SINN Féin Education spokesperson Karen Mullan has clarified accusations that she was ‘scaremongering’ in her response to a jointly signed letter signed by Derry principals last week.
The Foyle MLA faced an onslaught of public backlash yesterday when her response to the Letter from Principals was posted on Facebook, sparking outrage amongst parents and the wider public.
In the letter, Mullan wrote: ‘While I recognise some schools are facing significant pressures it is important to point out that not all schools are experiencing the issues highlighted in the letter. Such broad and sweeping assertions have the potential to cause unnecessary stress and anxiety for parents.’
This comes after primary school parents were handed a letter by their children last week, co-signed by principals from Catholic, controlled, integrated and Irish medium schools warning of the damaging repercussions of budget cuts in schools.
Principals revealed the amount of funding received per pupil has been cut by 4% over the past four years – meaning there could be huge cuts for teaching and support staff, longer waiting lists for additional and special educational needs services and higher charges for after-school clubs are “an inevitable outcome”.
However, Mullan insisted her letter was not received in the way she had intended and it wasn’t the first letter she had sent to primary schools across the city.
Karen Mullan said: “It is highly disappointing for me that the content published has been misrepresented online, with one page (of the letter) only going out at the start, the second didn’t, because at no stage did I intend or tell anybody to stop scaremongering.
“I have two teenagers of my own at two post-primary schools in this city, I understand and I see the difficulty and how hard it is for principles in the current financial situation and everything else they have to deal with.
“And my letter and my intent was to reiterate my wholehearted support for schools and to offer that I would personally intervene to support them.
“This is not the first letter that I have sent to schools,” she said. “When I went into this role last year, I sent a letter to all the schools in the city introducing myself and offering support in the current climate.
“A number of those schools took up the support and I work very closely with them and I have been able to intervene with the Education Authority on individual issues and we’ve had quite a number of successes.”
“My intent was offering any support that I could and it was genuine and any of the schools that work with me would know that it certainly wasn’t to attack anyone or scaremonger anybody – I am a parent myself.”
The Sinn Fein representative said she was fully behind support for greater education funding and insisted she was ‘very proactive’ when it came to urgent educational needs.

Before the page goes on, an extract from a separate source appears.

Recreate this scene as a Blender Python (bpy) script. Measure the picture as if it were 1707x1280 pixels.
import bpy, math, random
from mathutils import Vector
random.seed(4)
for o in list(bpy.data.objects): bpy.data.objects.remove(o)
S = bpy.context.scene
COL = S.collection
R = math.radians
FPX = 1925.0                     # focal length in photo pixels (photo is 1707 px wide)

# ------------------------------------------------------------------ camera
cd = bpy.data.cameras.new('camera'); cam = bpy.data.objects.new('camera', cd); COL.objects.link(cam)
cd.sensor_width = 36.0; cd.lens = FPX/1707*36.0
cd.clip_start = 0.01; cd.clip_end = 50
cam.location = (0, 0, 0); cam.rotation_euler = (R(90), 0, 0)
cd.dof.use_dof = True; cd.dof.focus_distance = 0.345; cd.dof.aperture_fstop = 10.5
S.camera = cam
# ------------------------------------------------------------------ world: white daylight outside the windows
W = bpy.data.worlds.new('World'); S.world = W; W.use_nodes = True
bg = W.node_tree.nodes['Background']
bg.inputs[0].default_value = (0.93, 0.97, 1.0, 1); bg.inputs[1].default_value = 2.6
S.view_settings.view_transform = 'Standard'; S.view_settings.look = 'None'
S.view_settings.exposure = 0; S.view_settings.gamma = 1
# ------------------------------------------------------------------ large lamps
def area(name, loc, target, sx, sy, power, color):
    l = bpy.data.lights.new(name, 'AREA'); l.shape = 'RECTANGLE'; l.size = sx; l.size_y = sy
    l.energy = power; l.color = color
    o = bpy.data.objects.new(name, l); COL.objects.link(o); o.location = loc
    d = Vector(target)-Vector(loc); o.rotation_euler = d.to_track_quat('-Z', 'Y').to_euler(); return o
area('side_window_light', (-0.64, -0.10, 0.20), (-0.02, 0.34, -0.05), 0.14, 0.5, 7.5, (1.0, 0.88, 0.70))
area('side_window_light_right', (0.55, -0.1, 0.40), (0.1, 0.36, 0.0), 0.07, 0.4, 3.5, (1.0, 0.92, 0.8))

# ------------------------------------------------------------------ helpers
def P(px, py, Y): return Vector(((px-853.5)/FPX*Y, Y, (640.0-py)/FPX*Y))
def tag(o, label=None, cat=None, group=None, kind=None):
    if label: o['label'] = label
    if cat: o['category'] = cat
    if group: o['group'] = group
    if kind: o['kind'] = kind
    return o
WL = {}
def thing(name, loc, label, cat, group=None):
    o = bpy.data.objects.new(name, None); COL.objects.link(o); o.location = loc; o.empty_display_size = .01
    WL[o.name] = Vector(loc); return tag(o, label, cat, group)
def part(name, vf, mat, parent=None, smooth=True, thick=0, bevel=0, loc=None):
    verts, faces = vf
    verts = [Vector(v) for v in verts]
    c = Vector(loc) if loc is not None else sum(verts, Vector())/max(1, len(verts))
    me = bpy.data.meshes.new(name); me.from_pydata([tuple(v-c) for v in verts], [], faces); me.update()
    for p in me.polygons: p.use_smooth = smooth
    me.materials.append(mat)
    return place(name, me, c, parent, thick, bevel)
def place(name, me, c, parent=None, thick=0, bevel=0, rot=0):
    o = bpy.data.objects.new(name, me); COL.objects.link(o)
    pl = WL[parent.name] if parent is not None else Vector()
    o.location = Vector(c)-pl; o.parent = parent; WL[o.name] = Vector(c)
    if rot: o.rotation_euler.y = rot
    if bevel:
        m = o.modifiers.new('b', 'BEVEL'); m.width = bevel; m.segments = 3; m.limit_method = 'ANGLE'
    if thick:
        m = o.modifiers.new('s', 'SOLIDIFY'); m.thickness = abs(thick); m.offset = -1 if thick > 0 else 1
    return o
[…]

“It is my responsibility as a public representative to show leadership and contact schools and that’s what I did, I am not sure if anybody else did that,” she said.

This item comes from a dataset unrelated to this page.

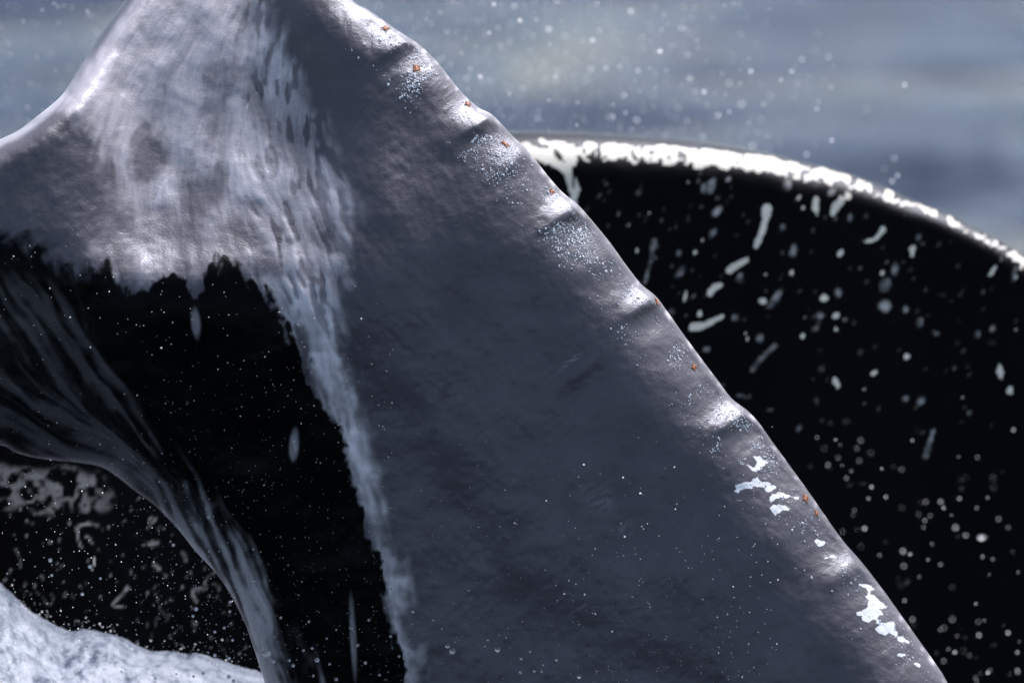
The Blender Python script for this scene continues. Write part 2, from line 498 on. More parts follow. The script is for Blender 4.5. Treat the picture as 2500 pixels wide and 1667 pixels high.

“I get the sense of frustration from principals and I understand that, but my response was intended to address that not all schools are in the same situation. We need to look at these cases individually and look at where we can help and what we can do, but it was never my intention to upset anyone.”

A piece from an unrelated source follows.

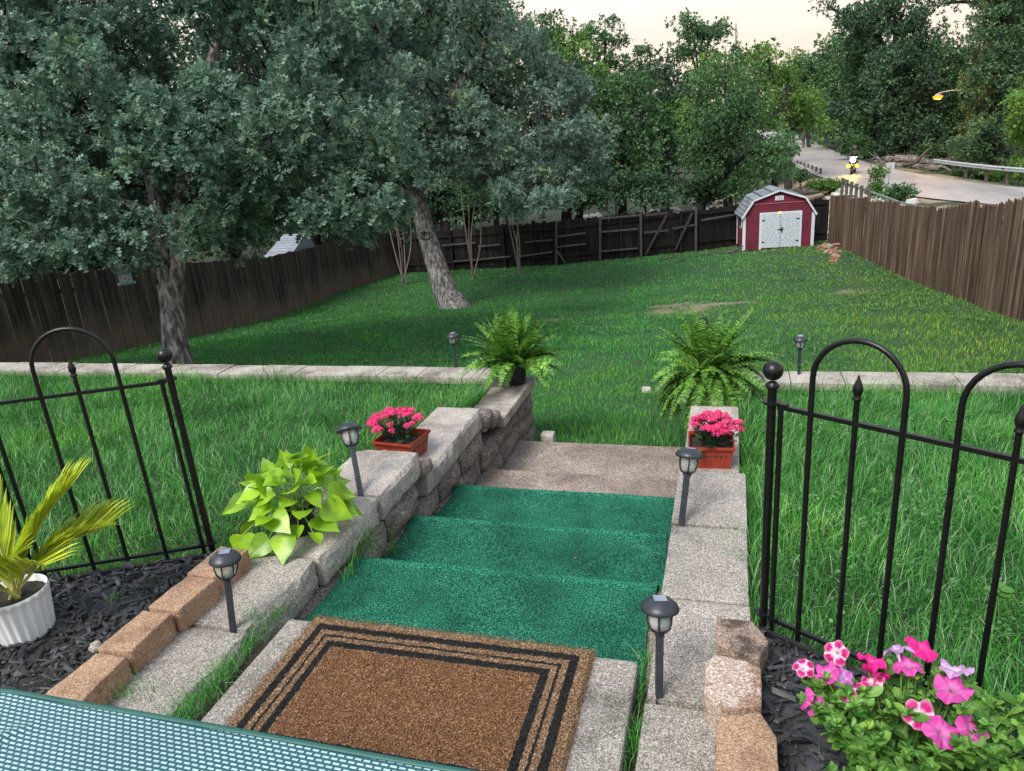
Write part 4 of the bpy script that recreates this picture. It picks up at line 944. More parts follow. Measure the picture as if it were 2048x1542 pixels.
def blades(mb, P, H, W, lean, rg, seg=3, wind=None, cur=(.2, .9)):
    k = len(P); a = rg.random(k)*6.283
    D = np.stack([np.cos(a), np.sin(a), 0*a], 1)
    if wind is not None: D = norm(D+wind)
    S = np.stack([-np.sin(a+rg.normal(size=k)*.5), np.cos(a), 0*a], 1); S = norm(np.cross(D, [0, 0, 1.])+rg.normal(size=(k, 3))*np.array([.5, .5, 0]))
    cv = rg.uniform(cur[0], cur[1], k)*lean; V = []
    for q in range(seg+1):
        t = q/seg; th = cv*t*1.35
        # arc: height and outward reach
        hgt = H*np.where(cv > 1e-3, np.sin(th)/(cv*1.35+1e-6), t); out = H*np.where(cv > 1e-3, (1-np.cos(th))/(cv*1.35+1e-6), 0)
        c = P+D*out[:, None]; c[:, 2] += hgt
        w = W*(1-t**1.5)*.5
        if q < seg: V.append(c-S*w[:, None]); V.append(c+S*w[:, None])
        else: V.append(c)
    V = np.stack(V, 1); nv = V.shape[1]; b0 = (np.arange(k)*nv)[:, None]; FQ = []
    for q in range(seg-1): FQ.append(b0+np.array([2*q, 2*q+1, 2*q+3, 2*q+2]))
    s0 = mb.n; mb.V.append(V.reshape(-1, 3)); mb.n += k*nv; mb.C.append(np.ones((k*nv, 3)))
    if FQ: F = np.concatenate(FQ)+s0; mb.F.append(F); mb.M.append(np.zeros(len(F), int))
    F = b0+np.array([nv-3, nv-2, nv-1])+s0; mb.F.append(F); mb.M.append(np.zeros(len(F), int))
def infr(P, mx=160): q = proj(P); return (q[:, 2] > .2) & (q[:, 0] > -mx) & (q[:, 0] < 2048+mx) & (q[:, 1] < 1542+mx*1.2)
def clumpy(P, sc, seed, thr): n_ = vnoise(P*np.array([1, 1, 0]), sc, seed, 2); return n_ > thr
rg = np.random.default_rng(77)
def upper(label, x0, x1, ok, n_, seed):
    rg = np.random.default_rng(seed); mb = MB()
    P = np.stack([rg.uniform(x0, x1, n_), rg.uniform(.6, 5.70, n_), np.zeros(n_)], 1); P[:, 2] = terr_z(P[:, 1])-.01
    P = P[ok(P)]; P = P[infr(P, 560)]; k = len(P); cl = vnoise(P, 2.2, seed, 2)
    H = (.105+.055*cl)*rg.uniform(.6, 1.35, k); w = np.stack([.3+2.2*vnoise(P, 3.2, 3, 2), .1+2.2*vnoise(P, 3.2, 4, 2), 0*P[:, 0]], 1)
    blades(mb, P, H, rg.uniform(.0026, .0048, k), 1.7, rg, 3, w, (.3, 1.1))
    s = rg.random(k) < .05; Q = P[s]; blades(mb, Q, rg.uniform(.16, .27, len(Q)), rg.uniform(.0025, .004, len(Q)), 1.1, rg, 4)
    # seed heads on a few tall stems
    s = rg.random(k) < .006; Q = P[s]; hh = rg.uniform(.18, .27, len(Q)); blades(mb, Q, hh, np.full(len(Q), .002), .5, rg, 3)
    for q, h in zip(Q, hh):
        for a in (0, 1, 2, 3): ax = np.array([rg.normal()*.6, rg.normal()*.6, .7]); inst(mb, BL1*np.array([.06, 1, 1]), BF1, (q+np.array([rg.normal()*.01, rg.normal()*.01, h*.9]))[None], norm(ax)[None], rg.normal(size=(1, 3)), .035)
    # edge blades hanging over the caps
    return tag(mb.build('grass', M_gl), label, 'grass', kind='stuff')
upper('long green grass on the left upper lawn', -10.5, -1.90, lambda P: (P[:, 1] > fence_line_l(P[:, 0])+.02) & (P[:, 0] < np.where(P[:, 1] < 3.5, -2.03, -1.95)+.06*(P[:, 1] > 4.8)) & (P[:, 1] < 5.67), 150000, 5)
upper('long green grass on the right upper lawn', .08, 4.6, lambda P: (P[:, 1] > np.where(P[:, 0] > .13, fence_line_r(P[:, 0])+.03, 2.2)) & (P[:, 0] > .085) & (P[:, 1] < 5.67), 125000, 6)
# mown yard
mb = MB(); tot = 0
for (d0, d1, dens, H0, W0) in ((5.0, 9, 1500, .07, .0065), (9, 14, 620, .062, .011), (14, 21, 300, .058, .018), (21, 32, 120, .06, .030)):
    n_ = int((d1-d0)*22*dens); P = np.stack([rg.uniform(-15, 5.2, n_), rg.uniform(d0, d1, n_), np.zeros(n_)], 1)
    P = P[(P[:, 0] < 4.25) & (P[:, 0] > -13.9) & (P[:, 1] < 31.2+.0*P[:, 0])]; P = P[infr(P, 330)]
    P = P[~((P[:, 1] < 5.97) & ((P[:, 0] < -1.6) | (P[:, 0] > -.2)))]; P = P[~((P[:, 1] < 5.33))]
    P = P[rg.random(len(P)) > .96*dirt_amt(P[:, 0], P[:, 1])]
    P[:, 2] = hz(P[:, 0], P[:, 1])+vnoise(P*np.array([1, 1, 0]), .8, 3, 3)*.04*np.clip((P[:, 1]-3)/6, 0, 1)-.008
    # the wall hides what lies close behind it
    k = len(P); cl = vnoise(P, 1.6, 8, 3); H = H0*(1+.75*cl)*rg.uniform(.6, 1.3, k); H = np.where((P[:, 1] < 6.3), H*1.3, H)
    blades(mb, P, H, W0*rg.uniform(.7, 1.3, k), 1.0, rg, 2); tot += k
print('yard blades', tot)
tag(mb.build('grass', M_gy), 'mown green grass over the lower yard', 'grass', kind='stuff')
# long blades leaning over the caps, and broad leaved weeds in the yard
rg = np.random.default_rng(91); mb = MB()
Ps = [(np.stack([rg.uniform(-9, -2.0, 2600), rg.uniform(5.56, 5.66, 2600), np.zeros(2600)], 1), 1.0), (np.stack([rg.uniform(.1, 4.5, 900), rg.uniform(5.56, 5.66, 900), np.zeros(900)], 1), 1.0), (np.stack([rg.normal(-1.93, .02, 420), rg.uniform(4.7, 5.62, 420), np.zeros(420)], 1), 1.25), (np.stack([rg.normal(.105, .012, 500), rg.uniform(2.3, 5.4, 500), np.zeros(500)], 1), 1.0)]
for Pp, f in Ps:
    Pp[:, 2] = terr_z(Pp[:, 1])-.01; k = len(Pp); cl = np.clip(.9+1.5*vnoise(Pp, 1.5, 6, 2), .2, 1.7); blades(mb, Pp, cl*rg.uniform(.10, .24, k)*f, rg.uniform(.0024, .004, k), 1.6, rg, 4, None if f == 1 else np.tile([1.2, .1, 0], (k, 1)), (.3, 1.1))
tag(mb.build('grass', M_gl), 'long loose grass blades leaning over the wall caps', 'grass', kind='stuff')
mb = MB(); n_ = 9000; P = np.stack([rg.uniform(-13.6, 4, n_), rg.uniform(7, 30, n_), np.zeros(n_)], 1); w_ = vnoise(P, .55, 12, 3)+np.where(np.abs(P[:, 0]+13) < 1.6, .35, 0)+np.where(np.hypot(P[:, 0]+6.2, P[:, 1]-15) < 1.6, .3, 0)+np.where(P[:, 0] > 3.3, .3, 0); P = P[w_ > .22]; P = P[infr(P, 60)]; P[:, 2] = hz(P[:, 0], P[:, 1])+rg.uniform(.02, .07, len(P))
for q in range(3): inst(mb, ov, ovf, P+rg.normal(size=P.shape)*.03, rg.normal(size=P.shape)*np.array([1, 1, .3]), np.array([0, 0, 1.])+rg.normal(size=P.shape)*.3, rg.uniform(.03, .07, len(P)))
tag(mb.build('ground_cover', leafmat('broad weeds', (.02, .075, .02), (.08, .20, .05), .2, .5)), 'broad leaved weeds scattered through the lower yard', 'weeds', kind='stuff')
rg = np.random.default_rng(92)
for lab, x0, x1 in (('clover and broad leaved weeds in the left upper lawn', -9, -2.15), ('clover and broad leaved weeds in the right upper lawn', .3, 4)):
    mb = MB(); n_ = 1500; P = np.stack([rg.uniform(x0, x1, n_), rg.uniform(2.2, 5.5, n_), np.zeros(n_)], 1); P = P[(vnoise(P, 1.8, 22, 2) > .12) & (P[:, 1] > fence_line_r(np.abs(P[:, 0]))+.1)]; P = P[infr(P, 60)]; P[:, 2] = terr_z(P[:, 1])+rg.uniform(.05, .11, len(P))
    for q in range(3): inst(mb, ov*np.array([1.5, 1, 1]), ovf, P+rg.normal(size=P.shape)*.012, rg.normal(size=P.shape)*np.array([1, 1, .3]), np.array([0, 0, 1.])+rg.normal(size=P.shape)*.25, rg.uniform(.009, .019, len(P)))
    tag(mb.build('clover', leafmat('clover leaves', (.03, .12, .03), (.12, .30, .08), .2, .5)), lab, 'weeds', kind='stuff')
mb = MB(); Pc = PZ(1990, 1225, .02); tube(mb, [Pc-np.array([0, 0, .05]), Pc+np.array([0, 0, .10])], .004, 6)
for q in range(9): a = q*.75; P = Pc+np.array([math.cos(a)*.002, math.sin(a)*.002, .07+.01*(q % 3)]); inst(mb, ov*np.array([1.4, 1, 1]), ovf, P[None], np.array([[math.cos(a), math.sin(a), .2]]), np.array([[0, 0, 1.]]), .042)
tag(mb.build('broadleaf_weed', leafmat('broadleaf weed leaves', (.06, .20, .04), (.12, .30, .07), .3, .45)), 'single broad leaved weed in the right lawn behind the fence panel', 'weed')
# weeds in the joints
def weeds(label, spots, seed, mat=M_gl):
    rg = np.random.default_rng(seed); mb = MB()
    for (x, y, z, r, n_, h) in spots:
        P = np.stack([x+rg.normal(size=n_)*r[0], y+rg.normal(size=n_)*r[1], np.full(n_, z)], 1); blades(mb, P, h*rg.uniform(.4, 1.35, n_), rg.uniform(.0014, .0030, n_), 1.8, rg, 3, None, (.2, 1.15))
    tag(mb.build('weeds', mat), label, 'weeds', kind='stuff')
weeds('thin green weeds in the joint left of the patio and doormat', [(-1.625, y, -.02, (.014, .05), 60, .085) for y in (1.95, 1.85, 1.76, 1.68)]+[(-1.62, y, -.02, (.028, .05), 190, .095) for y in (1.6, 1.5, 1.4)]+[(-1.86, 1.50, 0, (.05, .04), 40, .07), (-1.70, 1.93, 0, (.02, .02), 25, .09), (-1.95, 1.46, 0, (.05, .05), 60, .08)], 1)
weeds('thin green weeds in the joint right of the patio', [(-.243, y, -.05, (.008, .03), n_, h) for y, n_, h in ((1.98, 40, .13), (1.9, 30, .11), (1.80, 16, .09), (1.68, 45, .10), (1.62, 40, .10), (1.5, 18, .08), (1.42, 18, .07))]+[(-.235, 2.45, -.14, (.008, .06), 26, .12), (-.07, 1.782, -.01, (.08, .006), 26, .035), (-.08, 2.835, -.01, (.08, .006), 20, .035)], 2)
weeds('tall thin weeds at the foot of the left wall beside the green carpet', [(-1.60, 2.62, -.15, (.018, .05), 70, .20), (-1.59, 2.85, -.30, (.02, .06), 50, .17), (-1.60, 2.45, -.15, (.015, .05), 40, .13), (-1.72, 2.62, 0, (.03, .06), 26, .07)], 3)
weeds('grass tuft growing through the black mulch', [(-2.33, 1.92, 0, (.012, .012), 16, .08), (-2.27, 2.03, 0, (.02, .02), 10, .06)], 4)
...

Northern Ireland has been without a devolved government since January 2017 when the Assembly collapsed but Mullan was keen to stress that these financial problems are only the ‘tipping point of the last eight years’.
“We all have to work together on our children’s education and that’s why I wrote to everybody about the letter. The difficulty with this is this has not happened over the last year or two unfortunately and when you talk individually to principles they agree with me.
“I had some parents who had contacted me who have special educational needs that I have helped out in the past and they had read the principals letter and they read the letter wrong. They thought special education needs funding was being cut and their child was going to be affected.
“Again, in the letter it said ‘may’, these things ‘may’ happen but they wouldn’t happen in all schools, so parents were worried, but there are no cuts in the special education budget,” she said.
“People can (use my letter) as points scoring for themselves but in this case, as I said, my intent was genuine and I am not sure if others wrote to the schools offering support but I did and I will continue to do that.”